"Tanguera", un show de tango tout en muscles
Comment une chorégraphie peut faire oublier un livret indigeste : c'est la surprise du spectacle Tanguera qui ouvre la saison du Théâtre du Châtelet le 2 septembre. Ce show de tango, plébiscité par le public argentin (il a tenu l'affiche dix-huit mois à Buenos Aires) et international, enfonce les portes ouvertes d'une danse sexuelle nichée dans des cabarets obscurs, qui fait la mauvaise réputation de ce genre musical autant que dansé.
Le spectacle mis en scène par Omar Pacheco et chorégraphié par Mora Godoy, pour vingt danseurs, tente d'imposer l'idée d'un théâtre musical, voire se revendique comme la première comédie musicale tango, sauf que la chanteuse n'a qu'un répertoire de trois mélodies et que les danseurs se contentent - et c'est déjà beaucoup - de danser. Cette ambition se dresse contre la structure générale des spectacles de tango qui se contentent de mettre bout à bout des tableaux façon cabaret.
Quel scénario tient donc de porte-drapeau à Tanguera ? Le livret signé par Diego Romay et Dolores Espeja reluque vers les histoires tragiques, clichés de la littérature de gare : une jeune Européenne, Giselle, débarque en Argentine, est séduite par un mafieux qui la met au turbin. Heureusement, la belle est protégée par un brave gars qui l'aime à en mourir. On devine la fin dès le début et peu importe d'ailleurs, tant l'éventuel intérêt de l'affaire se situe ailleurs.
Le choix du prénom de Giselle, pas anodin dans la danse, revendique une étrange filiation avec le grand ballet romantique chorégraphié en 1841 par Jules Perrot sur la musique d'Adolphe Adam. Mais les points communs ne sautent pas aux yeux. D'un côté, l'amour mal adressé de Giselle, la paysanne, pour un aristocrate, sous l'oeil de son amoureux, qu'elle ne voit même plus. De l'autre, Giselle, un peu godiche, qui même prisonnière de Gaudencio, est amoureuse de son Lorenzo de docker...
L'utilisation d'un livret oblige la danse à exacerber le sens du propos en glissant vers le théâtre. Il dope l'invention chorégraphique, brutalise le tango et accélère son tempo. C'est d'ailleurs là le seul intérêt de ce scénario qui fait passer dans la danse toute la violence et les abus de pouvoir de Gaudencio. Le proxénète reprend la main sur Giselle en la faisant sauter dans ses bras. Et c'est en dansant et en se passant Giselle comme un paquet que lui et le docker règlent leurs comptes.

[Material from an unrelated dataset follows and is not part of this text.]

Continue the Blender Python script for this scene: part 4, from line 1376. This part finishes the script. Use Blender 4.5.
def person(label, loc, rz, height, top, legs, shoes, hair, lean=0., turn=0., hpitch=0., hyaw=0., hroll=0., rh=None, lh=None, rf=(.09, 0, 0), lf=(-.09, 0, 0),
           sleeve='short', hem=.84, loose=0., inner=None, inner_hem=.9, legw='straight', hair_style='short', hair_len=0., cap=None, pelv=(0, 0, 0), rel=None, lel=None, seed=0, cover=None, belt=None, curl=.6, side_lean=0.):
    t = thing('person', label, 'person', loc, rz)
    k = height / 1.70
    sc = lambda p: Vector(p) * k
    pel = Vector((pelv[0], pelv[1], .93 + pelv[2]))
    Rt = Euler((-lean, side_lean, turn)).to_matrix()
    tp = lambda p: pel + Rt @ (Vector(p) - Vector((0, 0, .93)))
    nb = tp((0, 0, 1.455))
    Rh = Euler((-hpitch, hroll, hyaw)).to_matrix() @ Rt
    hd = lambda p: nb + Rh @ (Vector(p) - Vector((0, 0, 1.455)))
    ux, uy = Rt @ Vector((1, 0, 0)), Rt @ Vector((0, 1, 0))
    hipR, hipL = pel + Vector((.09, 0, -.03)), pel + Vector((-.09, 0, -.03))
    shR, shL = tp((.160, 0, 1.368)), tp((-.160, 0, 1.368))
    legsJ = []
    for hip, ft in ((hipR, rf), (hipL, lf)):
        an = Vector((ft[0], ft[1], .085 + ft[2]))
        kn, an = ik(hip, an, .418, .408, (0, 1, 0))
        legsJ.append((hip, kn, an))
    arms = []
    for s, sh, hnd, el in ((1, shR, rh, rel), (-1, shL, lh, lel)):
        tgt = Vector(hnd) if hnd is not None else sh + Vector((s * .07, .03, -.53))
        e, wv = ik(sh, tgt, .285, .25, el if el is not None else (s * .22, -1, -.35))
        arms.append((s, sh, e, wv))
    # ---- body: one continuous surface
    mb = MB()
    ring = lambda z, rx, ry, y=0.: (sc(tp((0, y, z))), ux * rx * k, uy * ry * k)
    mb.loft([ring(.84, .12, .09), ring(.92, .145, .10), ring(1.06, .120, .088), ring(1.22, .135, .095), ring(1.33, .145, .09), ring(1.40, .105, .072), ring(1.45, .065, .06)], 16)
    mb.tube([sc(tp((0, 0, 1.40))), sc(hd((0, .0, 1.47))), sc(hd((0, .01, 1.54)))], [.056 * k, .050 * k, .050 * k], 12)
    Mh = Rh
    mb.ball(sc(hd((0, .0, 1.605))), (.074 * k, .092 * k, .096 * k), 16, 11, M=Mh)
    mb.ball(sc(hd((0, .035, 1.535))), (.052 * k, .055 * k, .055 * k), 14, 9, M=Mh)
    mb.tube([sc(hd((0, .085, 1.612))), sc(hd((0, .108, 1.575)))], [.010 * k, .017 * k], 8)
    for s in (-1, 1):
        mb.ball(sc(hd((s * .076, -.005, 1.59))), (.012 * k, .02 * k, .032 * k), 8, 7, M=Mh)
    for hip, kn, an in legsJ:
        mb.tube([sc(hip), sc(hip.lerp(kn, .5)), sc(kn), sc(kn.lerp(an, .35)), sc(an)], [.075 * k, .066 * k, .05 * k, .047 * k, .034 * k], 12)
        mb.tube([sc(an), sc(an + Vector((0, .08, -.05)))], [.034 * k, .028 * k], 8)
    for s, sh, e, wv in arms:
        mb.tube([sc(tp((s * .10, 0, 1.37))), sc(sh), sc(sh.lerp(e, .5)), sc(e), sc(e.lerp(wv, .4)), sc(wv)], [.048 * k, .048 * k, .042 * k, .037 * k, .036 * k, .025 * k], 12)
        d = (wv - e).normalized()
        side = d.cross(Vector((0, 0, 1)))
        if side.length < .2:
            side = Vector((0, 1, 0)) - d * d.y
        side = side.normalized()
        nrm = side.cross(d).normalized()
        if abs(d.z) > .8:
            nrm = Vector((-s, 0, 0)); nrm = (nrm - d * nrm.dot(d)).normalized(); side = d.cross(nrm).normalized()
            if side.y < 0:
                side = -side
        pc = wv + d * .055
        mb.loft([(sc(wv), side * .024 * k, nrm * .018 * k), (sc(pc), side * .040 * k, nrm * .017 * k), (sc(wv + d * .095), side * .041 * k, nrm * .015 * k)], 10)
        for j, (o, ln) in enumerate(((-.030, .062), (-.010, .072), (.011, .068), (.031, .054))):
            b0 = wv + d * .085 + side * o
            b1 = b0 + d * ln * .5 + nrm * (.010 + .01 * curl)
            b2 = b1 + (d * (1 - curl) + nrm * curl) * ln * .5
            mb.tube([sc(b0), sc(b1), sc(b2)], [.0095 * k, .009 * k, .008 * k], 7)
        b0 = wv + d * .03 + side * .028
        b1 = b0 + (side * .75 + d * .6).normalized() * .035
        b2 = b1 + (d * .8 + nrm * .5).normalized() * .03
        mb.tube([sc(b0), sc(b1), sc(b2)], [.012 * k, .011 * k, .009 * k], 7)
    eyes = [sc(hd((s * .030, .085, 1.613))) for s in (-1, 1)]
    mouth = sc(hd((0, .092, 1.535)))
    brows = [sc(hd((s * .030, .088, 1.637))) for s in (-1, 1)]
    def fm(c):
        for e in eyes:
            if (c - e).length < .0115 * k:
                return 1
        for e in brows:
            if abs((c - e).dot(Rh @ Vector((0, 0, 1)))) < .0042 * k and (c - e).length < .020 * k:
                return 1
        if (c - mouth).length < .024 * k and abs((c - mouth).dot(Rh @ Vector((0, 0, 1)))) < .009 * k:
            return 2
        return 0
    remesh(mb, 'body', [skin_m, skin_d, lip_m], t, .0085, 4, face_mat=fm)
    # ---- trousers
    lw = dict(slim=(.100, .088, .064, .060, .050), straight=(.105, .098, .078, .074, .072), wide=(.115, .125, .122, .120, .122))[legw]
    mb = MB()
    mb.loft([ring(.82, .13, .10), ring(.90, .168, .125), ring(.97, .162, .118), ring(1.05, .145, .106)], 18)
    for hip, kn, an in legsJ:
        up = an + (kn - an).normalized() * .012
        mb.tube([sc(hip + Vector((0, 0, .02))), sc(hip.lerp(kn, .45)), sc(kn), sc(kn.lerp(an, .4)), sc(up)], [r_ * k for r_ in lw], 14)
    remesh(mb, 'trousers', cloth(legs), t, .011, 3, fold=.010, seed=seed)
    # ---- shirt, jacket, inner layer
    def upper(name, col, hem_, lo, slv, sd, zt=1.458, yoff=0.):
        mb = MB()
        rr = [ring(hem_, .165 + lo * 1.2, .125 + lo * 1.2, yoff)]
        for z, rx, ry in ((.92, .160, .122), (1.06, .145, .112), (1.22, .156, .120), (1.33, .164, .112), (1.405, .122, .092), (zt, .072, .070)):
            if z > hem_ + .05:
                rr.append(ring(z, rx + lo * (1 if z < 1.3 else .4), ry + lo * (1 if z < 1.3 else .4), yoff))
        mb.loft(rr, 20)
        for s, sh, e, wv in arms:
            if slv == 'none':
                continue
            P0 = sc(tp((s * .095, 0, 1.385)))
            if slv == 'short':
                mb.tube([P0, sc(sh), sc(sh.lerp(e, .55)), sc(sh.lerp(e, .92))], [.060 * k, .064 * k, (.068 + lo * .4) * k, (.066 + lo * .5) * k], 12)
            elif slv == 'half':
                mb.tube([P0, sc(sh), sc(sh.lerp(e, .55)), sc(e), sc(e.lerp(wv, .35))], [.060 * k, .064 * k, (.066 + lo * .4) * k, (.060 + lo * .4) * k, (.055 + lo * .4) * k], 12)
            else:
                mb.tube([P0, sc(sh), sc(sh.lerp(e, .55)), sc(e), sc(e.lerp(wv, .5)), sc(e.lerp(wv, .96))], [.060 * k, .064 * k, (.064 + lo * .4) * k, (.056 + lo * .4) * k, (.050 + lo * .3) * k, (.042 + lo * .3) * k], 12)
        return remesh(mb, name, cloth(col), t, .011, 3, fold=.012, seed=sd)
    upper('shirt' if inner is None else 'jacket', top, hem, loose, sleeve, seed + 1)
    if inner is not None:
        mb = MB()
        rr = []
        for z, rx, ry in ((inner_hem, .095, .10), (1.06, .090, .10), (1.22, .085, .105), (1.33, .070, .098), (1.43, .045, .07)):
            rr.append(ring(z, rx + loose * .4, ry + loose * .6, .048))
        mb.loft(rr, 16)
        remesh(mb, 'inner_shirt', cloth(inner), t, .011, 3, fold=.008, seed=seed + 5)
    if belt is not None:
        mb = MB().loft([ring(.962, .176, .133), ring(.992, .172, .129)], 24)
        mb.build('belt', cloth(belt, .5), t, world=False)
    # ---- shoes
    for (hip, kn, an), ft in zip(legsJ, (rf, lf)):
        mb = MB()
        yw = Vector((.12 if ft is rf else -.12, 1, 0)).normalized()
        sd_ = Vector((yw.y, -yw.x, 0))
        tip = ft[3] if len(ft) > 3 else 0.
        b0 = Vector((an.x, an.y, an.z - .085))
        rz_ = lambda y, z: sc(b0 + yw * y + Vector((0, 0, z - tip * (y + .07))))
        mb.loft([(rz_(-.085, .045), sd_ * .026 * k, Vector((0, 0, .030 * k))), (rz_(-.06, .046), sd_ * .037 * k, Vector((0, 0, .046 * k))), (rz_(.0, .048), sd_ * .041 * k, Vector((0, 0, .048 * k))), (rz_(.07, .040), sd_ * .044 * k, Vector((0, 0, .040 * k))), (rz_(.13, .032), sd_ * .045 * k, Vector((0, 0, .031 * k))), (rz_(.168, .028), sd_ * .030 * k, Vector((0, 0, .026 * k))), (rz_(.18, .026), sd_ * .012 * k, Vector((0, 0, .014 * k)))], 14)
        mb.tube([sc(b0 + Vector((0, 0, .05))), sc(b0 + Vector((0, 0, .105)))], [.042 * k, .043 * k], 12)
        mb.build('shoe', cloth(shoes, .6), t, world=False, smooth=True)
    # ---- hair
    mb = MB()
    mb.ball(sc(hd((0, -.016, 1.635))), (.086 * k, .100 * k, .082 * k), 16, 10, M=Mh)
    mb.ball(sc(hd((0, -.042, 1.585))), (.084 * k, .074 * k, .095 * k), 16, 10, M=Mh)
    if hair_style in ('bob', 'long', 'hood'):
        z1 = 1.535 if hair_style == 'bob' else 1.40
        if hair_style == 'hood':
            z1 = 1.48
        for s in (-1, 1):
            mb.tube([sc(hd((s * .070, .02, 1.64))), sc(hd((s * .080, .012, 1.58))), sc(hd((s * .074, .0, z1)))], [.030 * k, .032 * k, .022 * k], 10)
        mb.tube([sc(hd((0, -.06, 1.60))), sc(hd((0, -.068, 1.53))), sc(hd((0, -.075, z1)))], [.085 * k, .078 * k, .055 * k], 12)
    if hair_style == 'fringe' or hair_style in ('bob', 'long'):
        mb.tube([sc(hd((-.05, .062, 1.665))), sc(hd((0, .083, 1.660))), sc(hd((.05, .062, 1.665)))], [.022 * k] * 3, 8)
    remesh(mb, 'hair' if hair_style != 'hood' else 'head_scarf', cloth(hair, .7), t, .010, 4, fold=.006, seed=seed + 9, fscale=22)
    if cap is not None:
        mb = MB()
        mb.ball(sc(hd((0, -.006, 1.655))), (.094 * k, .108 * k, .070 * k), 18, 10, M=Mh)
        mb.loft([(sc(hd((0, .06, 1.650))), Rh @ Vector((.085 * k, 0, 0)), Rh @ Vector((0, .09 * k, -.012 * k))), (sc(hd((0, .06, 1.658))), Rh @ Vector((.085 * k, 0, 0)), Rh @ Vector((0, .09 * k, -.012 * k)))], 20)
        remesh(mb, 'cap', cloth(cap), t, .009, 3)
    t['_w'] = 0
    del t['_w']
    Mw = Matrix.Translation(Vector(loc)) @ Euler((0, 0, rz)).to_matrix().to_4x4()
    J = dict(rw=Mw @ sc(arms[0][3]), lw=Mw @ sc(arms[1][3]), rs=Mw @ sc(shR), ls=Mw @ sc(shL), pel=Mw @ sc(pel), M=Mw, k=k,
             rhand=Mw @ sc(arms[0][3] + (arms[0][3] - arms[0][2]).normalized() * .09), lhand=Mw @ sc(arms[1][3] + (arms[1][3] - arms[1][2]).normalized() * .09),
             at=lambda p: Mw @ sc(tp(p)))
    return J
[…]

Virevoltant, coupant avec des jambes nettes, émaillé de portés et de sauts, de tours sur les genoux, Tanguera impose une partition sous adrénaline. Remontés à bloc, les danseurs ne lâchent pas le morceau. Mention spéciale à Nestor Dabel Zanabria dans le rôle de Gaudencio, qui danse si bien le méchant qu'on ne le reconnaît pas lorsqu'il vient saluer le public à la fin du spectacle.
Exceptionnellement, pour ce passage à Paris, Tanguera, qui se dansait accompagné par une bande-son, aura la chance d'être accompagné par un orchestre. Ce big band (piano, trois bandonéons, trois violons, un alto, un violoncelle, une contrebasse, des percussions et un saxo, une flûte et une clarinette jouées par un même interprète) jongle entre partitions traditionnelles tango et influence européenne du compositeur Gerardo Gardelin, dont la grand-mère quitta l'Espagne lors de la guerre civile et débarqua à Buenos Aires à l'âge de 17 ans. De quoi faire parfois trembler Tanguera sur ses appuis musclés.
Tanguera, mis en scène par Omar Pacheco et chorégraphié par Mora Godoy. Théâtre du Châtelet, place du Châtelet, Paris-4e. Mo Châtelet. Tél. : 01-40-28-28-40. Du 2 au 21 septembre. A 20 heures ; samedi, à 15 heures. De 10 € à 78 €.